Thursday, April 30, 2009

Greeley ought to make good on its namesake's promise

The collapse of New Frontier Bank in Greeley adds another betrayal the town needs to make up for to its namesake, Horace Greeley, the pro-labor, anti-slavery newspaper editor from New York who is most often remembered for a quote he may have never used:

"Go west, young man, go west."

It's not my chore here to argue the origination of the famous quote, but it is my choice to invoke it in taking to task the establishment of Greeley for three particular sins over the past decade.

New Frontier Bank's failure, according to a piece written in The Northern Colorado Business Report's April 24 edition, was a product of lax bank practices that were first noticed by Greeley real estate broker Carroll Miller, an investor in the bank who foolishly failed to cash out of it once he spotted problems way back in 2004.

Instead, Miller tried to convince board members of the bank that its practices were not healthy and needed to be corrected. Miller told the newspaper he didn't know much about Larry Seastrom, founder of New Frontier, when he invested, and until he observed bank practices that concerned him Miller apparently had no doubts about Seastrom's leadership.

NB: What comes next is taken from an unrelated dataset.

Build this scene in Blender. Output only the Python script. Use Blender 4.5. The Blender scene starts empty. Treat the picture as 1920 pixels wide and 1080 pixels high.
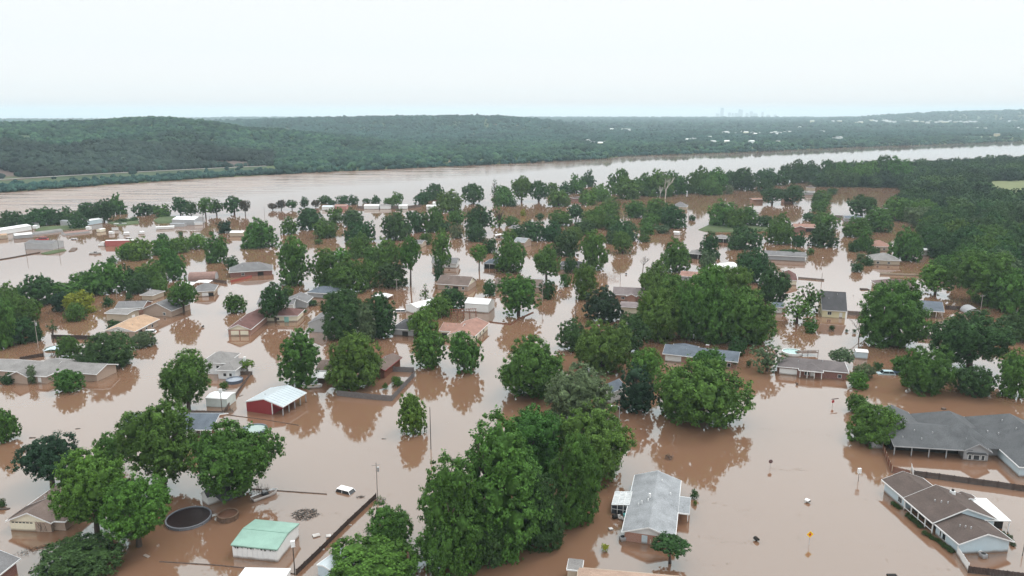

As a matter of full disclosure, I should say here that as editor of ColoradoBiz magazine, I travelled with Larry Seastrom and our magazine wrote about him favorably, and we gave no indication in our coverage that Seastrom's leadership of the bank could have future negative consequences for either investors or customers.

Seastrom was replaced as part of the bank's closing earlier this month. I left the magazine more than a year ago and have had no contact with Larry since our travels together.

The fact is, at least from my knowledge of Seastrom, he was mostly interested in helping people in and around Greeley make the most of the state's business growth during the decade, and he pursued that end aggresively in order to build the business of his bank.

But good intentions are not the real stuff of good business, and the aggressiveness of New Frontier's pursuits are what got the bank in trouble.

Horace Greeley, who was one of the founders of the modern Republican Party, probably would be appalled.

Just as he probably would have been appalled at Greeley's past anti-Hispanic bent and prosecution of illegal immigrants during the past decade; and the helter-skelter sale of mortgages to people who obviously were not qualified, and who made Greeley the nation's capital for foreclosures, serving, too, as the canary in the mine of the nation's housing collapse.

Those are the three sins the town and region around Greeley should now feel obligated for making amends to Horace Greeley's memory and reputation. "Go west, young man," was not an exhortation to make victims of the poor and illiterate, it was a call to the young to seize opportunity where it was offered in the United States of the 19th century.

The New Frontier at the time was where Greeley the town now stands.

The people of the region ought now make good on their namesake's promise.